Valverde machte als offensiver rechter Verteidiger die verletzten Carvajal und Lucas Vázquez vergessen und wechselte sich im Angriff wie in der Verteidigung oft mit dem Brasilianer Rodrygo ab, der inzwischen ein wenig in der Position von Altstar Luka Modric spielt. Dani Ceballos war bereits 2017 als junges Talent nach Madrid gekommen, und alle, die es gut mit ihm meinten, dürften ihm einen Vereinswechsel nahegelegt haben. Gegen City spielte er auf der Kroos-Position, nicht ganz so souverän wie der Deutsche, gab Reals Spiel aber doch die Struktur, die vor dem Jahreswechsel oft vermisst wurde.
Trainer Carlo Ancelotti schüttelte nach dem Spiel Pep Guardiola die Hand und ging unaufgeregt wie immer in die Kabine. Dabei ist er der Architekt dieses Real Madrid. Er hat das Gleichgewicht für seine Mannschaft wiedergefunden. Leicht hat es ihm die Vereinsführung mit ihrer Transferpolitik nicht gemacht.

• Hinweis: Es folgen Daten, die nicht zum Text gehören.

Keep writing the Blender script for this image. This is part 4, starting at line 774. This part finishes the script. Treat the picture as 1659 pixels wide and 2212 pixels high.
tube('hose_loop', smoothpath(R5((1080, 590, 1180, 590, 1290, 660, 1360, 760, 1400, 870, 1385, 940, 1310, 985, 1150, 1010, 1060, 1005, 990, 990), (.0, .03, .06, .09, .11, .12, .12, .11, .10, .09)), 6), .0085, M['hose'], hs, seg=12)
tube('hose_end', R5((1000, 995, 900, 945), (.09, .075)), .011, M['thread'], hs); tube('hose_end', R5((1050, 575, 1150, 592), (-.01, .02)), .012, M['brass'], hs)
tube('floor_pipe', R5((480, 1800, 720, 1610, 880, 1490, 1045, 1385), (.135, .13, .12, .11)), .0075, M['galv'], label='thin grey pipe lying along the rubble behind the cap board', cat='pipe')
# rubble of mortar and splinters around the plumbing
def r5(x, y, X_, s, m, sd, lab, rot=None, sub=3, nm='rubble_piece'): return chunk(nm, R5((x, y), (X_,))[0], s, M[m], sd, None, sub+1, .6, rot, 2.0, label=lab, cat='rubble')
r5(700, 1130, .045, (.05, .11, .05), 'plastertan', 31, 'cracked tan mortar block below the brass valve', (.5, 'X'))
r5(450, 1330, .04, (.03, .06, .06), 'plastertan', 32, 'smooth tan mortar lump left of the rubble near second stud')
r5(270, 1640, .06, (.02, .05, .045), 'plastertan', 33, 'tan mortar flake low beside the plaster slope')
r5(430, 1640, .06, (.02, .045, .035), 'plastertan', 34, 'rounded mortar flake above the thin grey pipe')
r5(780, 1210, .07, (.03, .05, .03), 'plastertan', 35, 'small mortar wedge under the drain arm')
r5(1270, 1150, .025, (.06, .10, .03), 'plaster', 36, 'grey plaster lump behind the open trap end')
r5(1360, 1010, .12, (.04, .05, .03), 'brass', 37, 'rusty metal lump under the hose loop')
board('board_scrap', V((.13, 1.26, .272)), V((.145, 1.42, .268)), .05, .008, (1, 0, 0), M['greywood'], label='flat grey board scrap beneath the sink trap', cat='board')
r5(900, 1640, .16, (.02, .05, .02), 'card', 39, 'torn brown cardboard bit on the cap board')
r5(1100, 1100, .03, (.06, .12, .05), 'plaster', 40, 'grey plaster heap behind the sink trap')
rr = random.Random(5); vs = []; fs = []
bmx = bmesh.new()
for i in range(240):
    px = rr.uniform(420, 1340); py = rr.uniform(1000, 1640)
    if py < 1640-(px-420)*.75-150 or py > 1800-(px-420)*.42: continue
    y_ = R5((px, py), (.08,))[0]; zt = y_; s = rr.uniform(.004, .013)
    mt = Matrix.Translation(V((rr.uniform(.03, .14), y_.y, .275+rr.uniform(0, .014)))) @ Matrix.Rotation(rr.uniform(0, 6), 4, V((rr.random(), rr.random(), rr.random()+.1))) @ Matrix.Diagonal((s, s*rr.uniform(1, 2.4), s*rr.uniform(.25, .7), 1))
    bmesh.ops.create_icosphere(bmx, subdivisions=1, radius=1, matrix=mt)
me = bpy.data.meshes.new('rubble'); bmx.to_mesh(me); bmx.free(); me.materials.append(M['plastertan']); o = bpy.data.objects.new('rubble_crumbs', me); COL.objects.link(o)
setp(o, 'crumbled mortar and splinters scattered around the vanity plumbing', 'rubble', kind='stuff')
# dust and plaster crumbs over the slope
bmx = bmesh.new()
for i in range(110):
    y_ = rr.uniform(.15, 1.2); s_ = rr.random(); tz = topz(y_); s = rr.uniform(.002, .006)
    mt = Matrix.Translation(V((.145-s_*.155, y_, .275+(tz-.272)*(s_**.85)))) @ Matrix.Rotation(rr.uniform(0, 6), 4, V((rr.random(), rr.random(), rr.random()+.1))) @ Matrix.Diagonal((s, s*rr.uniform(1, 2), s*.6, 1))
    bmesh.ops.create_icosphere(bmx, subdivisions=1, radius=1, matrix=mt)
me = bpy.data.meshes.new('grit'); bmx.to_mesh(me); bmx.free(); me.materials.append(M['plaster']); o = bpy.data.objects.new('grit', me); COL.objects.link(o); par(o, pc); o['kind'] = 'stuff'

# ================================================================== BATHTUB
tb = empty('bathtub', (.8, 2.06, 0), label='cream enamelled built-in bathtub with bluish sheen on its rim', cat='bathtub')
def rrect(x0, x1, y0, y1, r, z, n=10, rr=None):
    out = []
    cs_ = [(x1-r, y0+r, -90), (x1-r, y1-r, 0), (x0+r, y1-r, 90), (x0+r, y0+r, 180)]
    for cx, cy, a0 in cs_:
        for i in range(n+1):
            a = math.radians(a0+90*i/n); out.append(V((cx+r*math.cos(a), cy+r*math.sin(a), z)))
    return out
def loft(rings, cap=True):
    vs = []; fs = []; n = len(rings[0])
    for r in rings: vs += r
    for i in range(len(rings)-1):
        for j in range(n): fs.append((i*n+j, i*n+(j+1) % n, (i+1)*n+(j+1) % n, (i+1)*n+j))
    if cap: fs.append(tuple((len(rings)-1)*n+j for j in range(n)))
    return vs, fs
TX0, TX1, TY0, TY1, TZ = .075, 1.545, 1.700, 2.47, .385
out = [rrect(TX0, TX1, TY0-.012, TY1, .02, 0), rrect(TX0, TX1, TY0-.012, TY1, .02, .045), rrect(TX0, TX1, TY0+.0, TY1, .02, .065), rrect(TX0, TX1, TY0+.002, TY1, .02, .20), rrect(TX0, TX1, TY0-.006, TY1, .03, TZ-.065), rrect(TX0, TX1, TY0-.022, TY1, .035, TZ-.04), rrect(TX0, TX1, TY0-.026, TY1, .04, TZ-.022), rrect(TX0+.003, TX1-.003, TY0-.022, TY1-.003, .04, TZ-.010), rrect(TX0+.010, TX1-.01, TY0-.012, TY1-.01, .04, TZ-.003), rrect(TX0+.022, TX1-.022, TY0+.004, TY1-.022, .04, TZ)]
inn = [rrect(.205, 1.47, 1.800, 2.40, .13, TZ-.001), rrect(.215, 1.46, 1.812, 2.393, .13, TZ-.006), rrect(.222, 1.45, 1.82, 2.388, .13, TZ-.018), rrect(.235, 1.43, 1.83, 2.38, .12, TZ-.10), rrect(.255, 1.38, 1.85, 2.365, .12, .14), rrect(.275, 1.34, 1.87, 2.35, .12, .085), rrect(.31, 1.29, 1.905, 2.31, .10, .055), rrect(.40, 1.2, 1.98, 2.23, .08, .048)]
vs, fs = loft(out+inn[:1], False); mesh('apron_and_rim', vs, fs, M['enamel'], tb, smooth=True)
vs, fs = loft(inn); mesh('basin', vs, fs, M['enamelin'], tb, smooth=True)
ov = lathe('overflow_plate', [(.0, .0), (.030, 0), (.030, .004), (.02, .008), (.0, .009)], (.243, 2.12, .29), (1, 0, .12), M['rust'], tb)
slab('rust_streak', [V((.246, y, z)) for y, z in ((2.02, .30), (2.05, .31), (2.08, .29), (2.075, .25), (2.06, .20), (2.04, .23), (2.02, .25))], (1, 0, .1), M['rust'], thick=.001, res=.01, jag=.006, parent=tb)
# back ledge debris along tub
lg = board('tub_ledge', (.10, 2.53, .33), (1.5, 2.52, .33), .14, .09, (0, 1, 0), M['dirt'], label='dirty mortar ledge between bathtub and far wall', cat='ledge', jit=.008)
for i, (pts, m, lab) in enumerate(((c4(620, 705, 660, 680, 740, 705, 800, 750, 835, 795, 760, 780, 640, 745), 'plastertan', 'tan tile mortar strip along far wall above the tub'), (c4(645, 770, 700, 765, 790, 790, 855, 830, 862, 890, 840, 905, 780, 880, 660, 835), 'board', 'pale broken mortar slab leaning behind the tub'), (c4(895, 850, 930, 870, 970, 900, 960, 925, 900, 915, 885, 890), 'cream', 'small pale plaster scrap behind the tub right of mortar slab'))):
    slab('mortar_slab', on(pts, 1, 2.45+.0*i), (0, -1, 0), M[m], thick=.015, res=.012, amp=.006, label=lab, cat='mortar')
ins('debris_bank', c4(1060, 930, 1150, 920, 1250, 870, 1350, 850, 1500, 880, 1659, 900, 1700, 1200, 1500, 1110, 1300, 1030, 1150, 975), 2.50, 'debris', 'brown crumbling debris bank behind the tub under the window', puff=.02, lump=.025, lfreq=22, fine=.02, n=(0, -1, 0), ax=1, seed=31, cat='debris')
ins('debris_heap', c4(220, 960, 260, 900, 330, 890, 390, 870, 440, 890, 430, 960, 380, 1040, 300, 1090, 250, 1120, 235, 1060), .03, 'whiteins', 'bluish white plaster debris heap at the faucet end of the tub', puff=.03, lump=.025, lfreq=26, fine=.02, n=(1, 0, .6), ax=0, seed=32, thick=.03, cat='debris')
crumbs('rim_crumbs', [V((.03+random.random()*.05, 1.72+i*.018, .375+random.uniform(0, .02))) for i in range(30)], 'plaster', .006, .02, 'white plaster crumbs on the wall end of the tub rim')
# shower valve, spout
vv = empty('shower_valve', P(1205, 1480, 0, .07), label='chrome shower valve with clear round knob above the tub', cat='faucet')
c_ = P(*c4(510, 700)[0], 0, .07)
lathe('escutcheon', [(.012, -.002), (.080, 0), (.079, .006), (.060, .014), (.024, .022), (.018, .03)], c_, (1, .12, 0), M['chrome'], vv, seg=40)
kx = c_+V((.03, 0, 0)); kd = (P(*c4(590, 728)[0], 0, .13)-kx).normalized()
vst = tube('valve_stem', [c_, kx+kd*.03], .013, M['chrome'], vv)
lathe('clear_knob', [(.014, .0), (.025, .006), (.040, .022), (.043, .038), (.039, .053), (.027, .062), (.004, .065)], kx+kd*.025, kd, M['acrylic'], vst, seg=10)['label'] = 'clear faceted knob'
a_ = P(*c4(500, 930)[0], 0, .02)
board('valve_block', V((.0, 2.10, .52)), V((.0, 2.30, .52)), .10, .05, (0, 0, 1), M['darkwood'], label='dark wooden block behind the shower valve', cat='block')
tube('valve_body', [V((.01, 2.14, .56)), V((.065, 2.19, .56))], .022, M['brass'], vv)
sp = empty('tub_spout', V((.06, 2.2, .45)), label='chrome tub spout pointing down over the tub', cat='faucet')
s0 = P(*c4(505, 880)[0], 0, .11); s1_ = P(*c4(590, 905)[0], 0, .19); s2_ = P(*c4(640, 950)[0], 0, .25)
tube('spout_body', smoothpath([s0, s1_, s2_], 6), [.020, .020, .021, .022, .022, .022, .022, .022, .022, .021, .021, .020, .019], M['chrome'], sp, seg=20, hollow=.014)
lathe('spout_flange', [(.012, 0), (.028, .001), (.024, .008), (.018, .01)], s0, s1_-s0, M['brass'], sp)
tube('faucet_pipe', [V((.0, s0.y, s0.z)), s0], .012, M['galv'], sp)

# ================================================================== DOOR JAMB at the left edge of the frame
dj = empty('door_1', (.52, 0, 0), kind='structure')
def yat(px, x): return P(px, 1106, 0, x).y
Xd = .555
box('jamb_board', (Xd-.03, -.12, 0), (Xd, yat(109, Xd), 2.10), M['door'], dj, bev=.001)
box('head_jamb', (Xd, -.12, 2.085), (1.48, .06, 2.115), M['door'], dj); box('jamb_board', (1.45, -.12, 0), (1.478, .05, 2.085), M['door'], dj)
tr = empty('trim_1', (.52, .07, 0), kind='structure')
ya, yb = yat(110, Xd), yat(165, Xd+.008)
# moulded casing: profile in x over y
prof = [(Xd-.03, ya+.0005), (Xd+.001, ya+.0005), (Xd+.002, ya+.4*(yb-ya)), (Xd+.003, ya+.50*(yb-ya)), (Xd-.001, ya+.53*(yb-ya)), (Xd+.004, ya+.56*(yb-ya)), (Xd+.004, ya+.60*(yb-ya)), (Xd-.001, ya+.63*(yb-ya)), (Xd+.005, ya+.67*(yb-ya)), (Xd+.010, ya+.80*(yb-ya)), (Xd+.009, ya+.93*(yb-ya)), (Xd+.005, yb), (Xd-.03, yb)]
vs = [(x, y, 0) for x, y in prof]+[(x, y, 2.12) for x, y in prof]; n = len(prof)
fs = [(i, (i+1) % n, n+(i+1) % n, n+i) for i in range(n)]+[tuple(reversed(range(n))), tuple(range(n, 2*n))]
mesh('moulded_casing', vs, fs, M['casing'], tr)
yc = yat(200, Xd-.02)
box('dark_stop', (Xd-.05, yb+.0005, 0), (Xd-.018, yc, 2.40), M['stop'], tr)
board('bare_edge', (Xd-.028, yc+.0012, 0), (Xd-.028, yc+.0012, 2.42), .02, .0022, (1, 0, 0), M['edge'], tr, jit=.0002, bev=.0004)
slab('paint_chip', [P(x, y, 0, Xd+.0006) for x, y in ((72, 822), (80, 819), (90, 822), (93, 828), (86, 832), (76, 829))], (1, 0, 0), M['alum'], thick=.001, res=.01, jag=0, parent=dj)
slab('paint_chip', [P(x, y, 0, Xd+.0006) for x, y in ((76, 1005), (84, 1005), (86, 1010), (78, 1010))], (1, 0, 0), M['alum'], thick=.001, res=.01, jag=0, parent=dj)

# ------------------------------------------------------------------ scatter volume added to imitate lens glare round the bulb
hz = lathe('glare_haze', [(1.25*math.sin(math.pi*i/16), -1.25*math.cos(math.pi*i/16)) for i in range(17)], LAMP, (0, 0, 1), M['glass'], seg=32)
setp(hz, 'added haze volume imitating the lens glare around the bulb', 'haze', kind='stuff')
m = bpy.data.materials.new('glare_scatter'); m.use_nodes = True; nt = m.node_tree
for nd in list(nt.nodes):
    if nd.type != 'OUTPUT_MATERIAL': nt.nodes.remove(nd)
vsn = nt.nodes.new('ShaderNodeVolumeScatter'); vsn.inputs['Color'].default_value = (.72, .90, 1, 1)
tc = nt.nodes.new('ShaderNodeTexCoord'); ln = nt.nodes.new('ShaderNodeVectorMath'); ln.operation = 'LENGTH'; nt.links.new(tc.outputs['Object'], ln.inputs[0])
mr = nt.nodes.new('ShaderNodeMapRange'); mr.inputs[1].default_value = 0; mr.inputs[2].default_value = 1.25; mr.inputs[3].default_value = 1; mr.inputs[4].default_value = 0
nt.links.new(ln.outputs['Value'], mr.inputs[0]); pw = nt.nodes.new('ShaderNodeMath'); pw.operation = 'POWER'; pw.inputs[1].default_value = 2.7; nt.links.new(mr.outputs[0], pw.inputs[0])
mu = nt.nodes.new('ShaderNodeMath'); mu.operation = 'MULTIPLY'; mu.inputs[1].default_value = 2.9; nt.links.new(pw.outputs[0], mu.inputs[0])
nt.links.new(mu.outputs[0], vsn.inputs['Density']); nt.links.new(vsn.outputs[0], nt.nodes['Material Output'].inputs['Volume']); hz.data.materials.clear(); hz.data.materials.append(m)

„Ich möchte Geschichte schreiben“
So mancher Spieler musste in dieser Saison auf einer Position spielen, die ihm fremd ist. Doch gegen Manchester City trat das Team auf wie aus einem Guss. Ancelotti lobte Mbappé zwar als „Kirsche auf der Torte“, vergaß aber auch nicht dessen Mitstreiter: „Sie machen den Unterschied durch kollektive Arbeit.“
Selbst City-Coach Guardiola zeigte sich im Bernabéu-Stadion beeindruckt. Es sei das beste Real der vergangenen Jahre, schnell, technisch sicher mit viel Ballbesitz und einer hohen Verteidigung, schwärmte der Katalane über den Verein, zu dem er eine ganz besondere Rivalität pflegt. Mbappé freute sich im spanischen Fernsehen über den Hattrick, sagte aber auch, wichtiger als seine Tore seien ihm die Titel.
Er habe schon viele Tore in seiner Laufbahn geschossen, erklärte der ehemalige Stürmer aus Paris strahlend, jetzt wolle er mit Real Madrid auch internationale Titel gewinnen. „Ich möchte hier eine Ära begründen und Geschichte schreiben“, sagte Kylian Mbappé. 18 Treffer aus den zurückliegenden 18 Pflichtspielen sind schon mal ein guter Anfang.